3.「インボイス」の保存を省略できる場合

 取引によっては、「インボイス」の保存を省略し、帳簿のみの保存で「仕入税額控除」が認められる場合があります。
 「インボイス」の保存義務が免除されるものは次のとおりです。
(1) 公共交通機関による旅客の運送(3万円未満)
 (2)入場券等が使用の際に回収されるもの
 (3)古物営業者による「適格請求書発行事業者」でない者からの古物の購入(古物営業を営む者の棚卸資産に該当するものに限ります。)

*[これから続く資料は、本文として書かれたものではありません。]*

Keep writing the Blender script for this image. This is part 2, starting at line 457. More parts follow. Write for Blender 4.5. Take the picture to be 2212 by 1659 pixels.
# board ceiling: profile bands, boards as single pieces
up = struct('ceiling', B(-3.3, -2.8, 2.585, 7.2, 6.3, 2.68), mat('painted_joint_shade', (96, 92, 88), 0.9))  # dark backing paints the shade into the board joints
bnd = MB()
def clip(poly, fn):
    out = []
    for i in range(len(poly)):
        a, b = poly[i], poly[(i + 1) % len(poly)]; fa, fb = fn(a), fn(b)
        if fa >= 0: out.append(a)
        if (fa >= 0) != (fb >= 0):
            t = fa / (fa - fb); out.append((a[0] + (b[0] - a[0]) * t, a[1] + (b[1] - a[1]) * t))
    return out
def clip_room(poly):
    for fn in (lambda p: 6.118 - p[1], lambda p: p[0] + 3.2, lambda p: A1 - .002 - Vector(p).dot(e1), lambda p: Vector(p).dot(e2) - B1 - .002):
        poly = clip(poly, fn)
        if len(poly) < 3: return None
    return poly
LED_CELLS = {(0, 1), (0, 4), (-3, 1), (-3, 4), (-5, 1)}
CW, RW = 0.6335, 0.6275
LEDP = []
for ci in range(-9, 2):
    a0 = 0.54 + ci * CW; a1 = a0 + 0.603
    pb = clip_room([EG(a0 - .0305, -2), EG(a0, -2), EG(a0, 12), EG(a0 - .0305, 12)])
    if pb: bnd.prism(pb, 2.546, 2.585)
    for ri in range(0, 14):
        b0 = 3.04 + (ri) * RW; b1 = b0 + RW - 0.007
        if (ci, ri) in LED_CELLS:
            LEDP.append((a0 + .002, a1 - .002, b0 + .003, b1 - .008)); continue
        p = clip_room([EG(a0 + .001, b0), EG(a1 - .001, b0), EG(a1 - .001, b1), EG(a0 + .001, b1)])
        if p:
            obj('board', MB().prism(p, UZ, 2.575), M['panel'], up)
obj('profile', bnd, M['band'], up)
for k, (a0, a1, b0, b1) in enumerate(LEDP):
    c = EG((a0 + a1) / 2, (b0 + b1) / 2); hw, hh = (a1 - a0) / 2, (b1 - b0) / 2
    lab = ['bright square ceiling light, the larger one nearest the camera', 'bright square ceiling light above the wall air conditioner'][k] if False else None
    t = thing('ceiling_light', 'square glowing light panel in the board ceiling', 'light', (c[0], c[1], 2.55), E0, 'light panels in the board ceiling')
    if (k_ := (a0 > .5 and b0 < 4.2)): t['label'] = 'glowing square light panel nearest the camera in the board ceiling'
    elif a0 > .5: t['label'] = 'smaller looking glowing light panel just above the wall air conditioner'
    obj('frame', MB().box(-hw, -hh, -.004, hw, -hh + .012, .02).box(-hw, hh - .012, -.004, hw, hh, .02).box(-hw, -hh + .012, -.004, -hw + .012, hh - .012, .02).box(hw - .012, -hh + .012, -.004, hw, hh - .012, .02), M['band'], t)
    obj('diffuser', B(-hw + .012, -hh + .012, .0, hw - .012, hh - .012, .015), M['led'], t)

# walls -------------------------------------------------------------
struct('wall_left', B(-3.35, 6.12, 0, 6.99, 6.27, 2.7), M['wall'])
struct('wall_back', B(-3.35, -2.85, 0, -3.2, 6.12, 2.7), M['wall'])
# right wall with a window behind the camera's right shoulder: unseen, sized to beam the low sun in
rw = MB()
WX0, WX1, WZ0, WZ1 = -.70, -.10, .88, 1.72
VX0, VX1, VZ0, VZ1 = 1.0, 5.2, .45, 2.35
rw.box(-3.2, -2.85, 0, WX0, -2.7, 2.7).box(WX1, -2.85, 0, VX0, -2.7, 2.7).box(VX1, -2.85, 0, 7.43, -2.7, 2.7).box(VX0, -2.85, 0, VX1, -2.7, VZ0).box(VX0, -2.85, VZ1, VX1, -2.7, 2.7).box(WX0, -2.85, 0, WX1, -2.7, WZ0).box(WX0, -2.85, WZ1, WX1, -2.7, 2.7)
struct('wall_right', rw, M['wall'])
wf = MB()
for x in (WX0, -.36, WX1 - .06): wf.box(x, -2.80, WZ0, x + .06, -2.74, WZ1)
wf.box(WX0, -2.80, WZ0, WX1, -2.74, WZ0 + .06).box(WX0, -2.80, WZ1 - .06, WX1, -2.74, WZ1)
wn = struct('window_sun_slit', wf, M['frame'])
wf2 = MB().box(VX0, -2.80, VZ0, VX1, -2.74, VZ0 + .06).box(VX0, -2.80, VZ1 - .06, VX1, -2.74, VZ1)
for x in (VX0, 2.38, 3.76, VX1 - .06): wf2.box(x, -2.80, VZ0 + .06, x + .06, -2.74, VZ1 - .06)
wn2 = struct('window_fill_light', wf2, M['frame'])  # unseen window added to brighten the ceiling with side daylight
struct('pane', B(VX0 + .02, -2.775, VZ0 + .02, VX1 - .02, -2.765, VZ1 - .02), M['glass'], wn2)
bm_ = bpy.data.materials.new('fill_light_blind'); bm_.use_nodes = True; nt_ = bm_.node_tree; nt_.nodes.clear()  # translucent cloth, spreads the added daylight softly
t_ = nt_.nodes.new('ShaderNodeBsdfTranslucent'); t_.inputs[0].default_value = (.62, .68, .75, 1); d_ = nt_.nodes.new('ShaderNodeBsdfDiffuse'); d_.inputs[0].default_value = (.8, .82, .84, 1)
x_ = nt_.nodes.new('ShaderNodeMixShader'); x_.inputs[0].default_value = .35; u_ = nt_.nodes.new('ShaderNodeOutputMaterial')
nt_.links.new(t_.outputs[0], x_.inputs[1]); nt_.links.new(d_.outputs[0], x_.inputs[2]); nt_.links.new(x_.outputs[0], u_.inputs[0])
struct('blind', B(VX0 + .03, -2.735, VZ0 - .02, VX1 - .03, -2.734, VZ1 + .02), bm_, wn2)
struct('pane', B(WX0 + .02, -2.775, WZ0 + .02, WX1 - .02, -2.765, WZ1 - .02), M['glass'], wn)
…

 (4)質屋による「適格請求書発行事業者」でない者からの質物の取得(質屋を営む者の棚卸資産に該当するものに限ります。)
 (5)宅地建物業者による「適格請求書発行事業者」でない者からの建物の購入(宅地建物業者を営む者の棚卸資産に該当するものに限ります。)
 (6)「適格請求書発行事業者」でない者からの再生資源および再生部品の購入(購入者の棚卸資産に該当するものに限ります。)
 (7)自動販売機および自動サービス機からの商品、サービスの購入(3万円未満)
 (8)郵便切手類を対価とする郵便、貨物サービス(郵便ポストに投函されたものに限る。)
 (9)従業員等に支給する通常必要と認められる出張旅費、宿泊費、日当および通勤手当等

 なお、課税仕入れに係る支払対価の額の合計額が3万円未満である場合に帳簿の保存のみで「仕入税額控除」が認められる現行の制度については廃止されます。